The Gospel narratives bear brief testimony even to the life of our great
Master. His spiritual noumenon and phenomenon, silenced portraiture.
Writers, less wise than the Apostles, essayed in the Apocryphal New
Testament, a legendary and traditional history of the early life of
Jesus. But Saint Paul summarized the character of Jesus as the model of
Christianity, in these words: "Consider Him who endured such
contradictions of sinners against Himself. Who for the joy that was set
before Him, endured the cross, despising the shame, and is set down at
the right hand of the throne of God."

It may be that the mortal life battle still wages, and must continue till
its involved errors are vanquished by victory-bringing Science; but this
triumph will come! God is over all. He alone is our origin, aim, and
Being. The real man is not of the dust, nor is he ever created through
the flesh; for his father and mother are the one Spirit, and his brethren
are all the children of one parent, the eternal Good.

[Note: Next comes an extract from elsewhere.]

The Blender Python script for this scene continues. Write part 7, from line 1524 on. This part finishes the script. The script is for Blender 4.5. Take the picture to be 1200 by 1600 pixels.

Any kind of literary composition was excessively difficult for Mrs. Eddy.
She found it grinding hard work to dig out anything to say. She
realized, at the above stage in her life, that with all her trouble she
had not been able to scratch together even material enough for a child's
Autobiography, and also that what she had secured was in the main not
valuable, not important, considering the age and the fame of the person
she was writing about; and so it occurred to her to attempt, in that
paragraph, to excuse the meagreness and poor quality of the feast she was
spreading, by letting on that she could do ever so much better if she
wanted to, but was under constraint of Divine etiquette. To feed with
more than a few indifferent crumbs a plebeian appetite for personal
details about Personages in her class was not the correct thing, and she
blandly points out that there is Precedent for this reserve. When Mrs.
Eddy tries to be artful--in literature--it is generally after the
manner of the ostrich; and with the ostrich's luck. Please try to find
the connection between the two paragraphs.--M. T.